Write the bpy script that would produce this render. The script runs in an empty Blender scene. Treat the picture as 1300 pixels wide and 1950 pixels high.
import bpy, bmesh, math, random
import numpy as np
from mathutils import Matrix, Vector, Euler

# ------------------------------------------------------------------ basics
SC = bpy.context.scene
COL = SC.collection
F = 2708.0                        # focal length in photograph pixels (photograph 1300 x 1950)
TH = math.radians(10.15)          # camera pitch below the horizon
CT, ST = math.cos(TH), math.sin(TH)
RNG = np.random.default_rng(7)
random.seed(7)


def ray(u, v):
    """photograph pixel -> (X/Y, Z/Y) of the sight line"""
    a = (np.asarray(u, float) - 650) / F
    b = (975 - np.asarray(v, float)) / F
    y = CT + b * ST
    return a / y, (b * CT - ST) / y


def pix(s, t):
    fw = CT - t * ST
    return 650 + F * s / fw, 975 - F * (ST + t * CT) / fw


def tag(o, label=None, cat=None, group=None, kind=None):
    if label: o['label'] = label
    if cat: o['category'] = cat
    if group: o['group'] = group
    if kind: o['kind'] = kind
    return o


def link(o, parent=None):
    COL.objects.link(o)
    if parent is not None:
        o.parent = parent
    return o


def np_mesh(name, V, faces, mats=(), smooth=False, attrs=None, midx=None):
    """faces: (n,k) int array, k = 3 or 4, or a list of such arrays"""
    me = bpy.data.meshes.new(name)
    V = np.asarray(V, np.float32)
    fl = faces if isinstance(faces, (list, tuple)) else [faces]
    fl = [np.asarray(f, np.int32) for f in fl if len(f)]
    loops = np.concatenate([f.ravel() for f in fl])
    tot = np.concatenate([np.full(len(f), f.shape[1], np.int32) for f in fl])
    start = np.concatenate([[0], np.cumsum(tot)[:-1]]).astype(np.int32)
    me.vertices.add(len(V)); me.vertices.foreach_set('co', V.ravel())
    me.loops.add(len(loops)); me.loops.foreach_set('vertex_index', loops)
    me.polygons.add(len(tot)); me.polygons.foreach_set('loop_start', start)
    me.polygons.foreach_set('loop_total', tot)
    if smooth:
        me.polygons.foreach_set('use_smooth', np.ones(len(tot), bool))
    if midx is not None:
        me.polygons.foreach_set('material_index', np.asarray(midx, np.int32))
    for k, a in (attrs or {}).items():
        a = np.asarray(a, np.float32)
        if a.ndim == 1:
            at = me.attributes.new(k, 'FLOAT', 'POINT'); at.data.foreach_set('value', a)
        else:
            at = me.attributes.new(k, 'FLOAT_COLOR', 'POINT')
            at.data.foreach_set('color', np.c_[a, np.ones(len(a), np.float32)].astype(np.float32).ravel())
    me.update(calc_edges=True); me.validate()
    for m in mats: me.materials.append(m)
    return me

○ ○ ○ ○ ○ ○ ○

[Given problem]
Print all of the data exactly as it was given.

[Result for this task]
Write the bpy script that would produce this render. The script runs in an empty Blender scene. Treat the picture as 1300 pixels wide and 1950 pixels high.
import bpy, bmesh, math, random
import numpy as np
from mathutils import Matrix, Vector, Euler

# ------------------------------------------------------------------ basics
SC = bpy.context.scene
COL = SC.collection
F = 2708.0                        # focal length in photograph pixels (photograph 1300 x 1950)
TH = math.radians(10.15)          # camera pitch below the horizon
CT, ST = math.cos(TH), math.sin(TH)
RNG = np.random.default_rng(7)
random.seed(7)


def ray(u, v):
    """photograph pixel -> (X/Y, Z/Y) of the sight line"""
    a = (np.asarray(u, float) - 650) / F
    b = (975 - np.asarray(v, float)) / F
    y = CT + b * ST
    return a / y, (b * CT - ST) / y


def pix(s, t):
    fw = CT - t * ST
    return 650 + F * s / fw, 975 - F * (ST + t * CT) / fw


def tag(o, label=None, cat=None, group=None, kind=None):
    if label: o['label'] = label
    if cat: o['category'] = cat
    if group: o['group'] = group
    if kind: o['kind'] = kind
    return o


def link(o, parent=None):
    COL.objects.link(o)
    if parent is not None:
        o.parent = parent
    return o


def np_mesh(name, V, faces, mats=(), smooth=False, attrs=None, midx=None):
    """faces: (n,k) int array, k = 3 or 4, or a list of such arrays"""
    me = bpy.data.meshes.new(name)
    V = np.asarray(V, np.float32)
    fl = faces if isinstance(faces, (list, tuple)) else [faces]
    fl = [np.asarray(f, np.int32) for f in fl if len(f)]
    loops = np.concatenate([f.ravel() for f in fl])
    tot = np.concatenate([np.full(len(f), f.shape[1], np.int32) for f in fl])
    start = np.concatenate([[0], np.cumsum(tot)[:-1]]).astype(np.int32)
    me.vertices.add(len(V)); me.vertices.foreach_set('co', V.ravel())
    me.loops.add(len(loops)); me.loops.foreach_set('vertex_index', loops)
    me.polygons.add(len(tot)); me.polygons.foreach_set('loop_start', start)
    me.polygons.foreach_set('loop_total', tot)
    if smooth:
        me.polygons.foreach_set('use_smooth', np.ones(len(tot), bool))
    if midx is not None:
        me.polygons.foreach_set('material_index', np.asarray(midx, np.int32))
    for k, a in (attrs or {}).items():
        a = np.asarray(a, np.float32)
        if a.ndim == 1:
            at = me.attributes.new(k, 'FLOAT', 'POINT'); at.data.foreach_set('value', a)
        else:
            at = me.attributes.new(k, 'FLOAT_COLOR', 'POINT')
            at.data.foreach_set('color', np.c_[a, np.ones(len(a), np.float32)].astype(np.float32).ravel())
    me.update(calc_edges=True); me.validate()
    for m in mats: me.materials.append(m)
    return me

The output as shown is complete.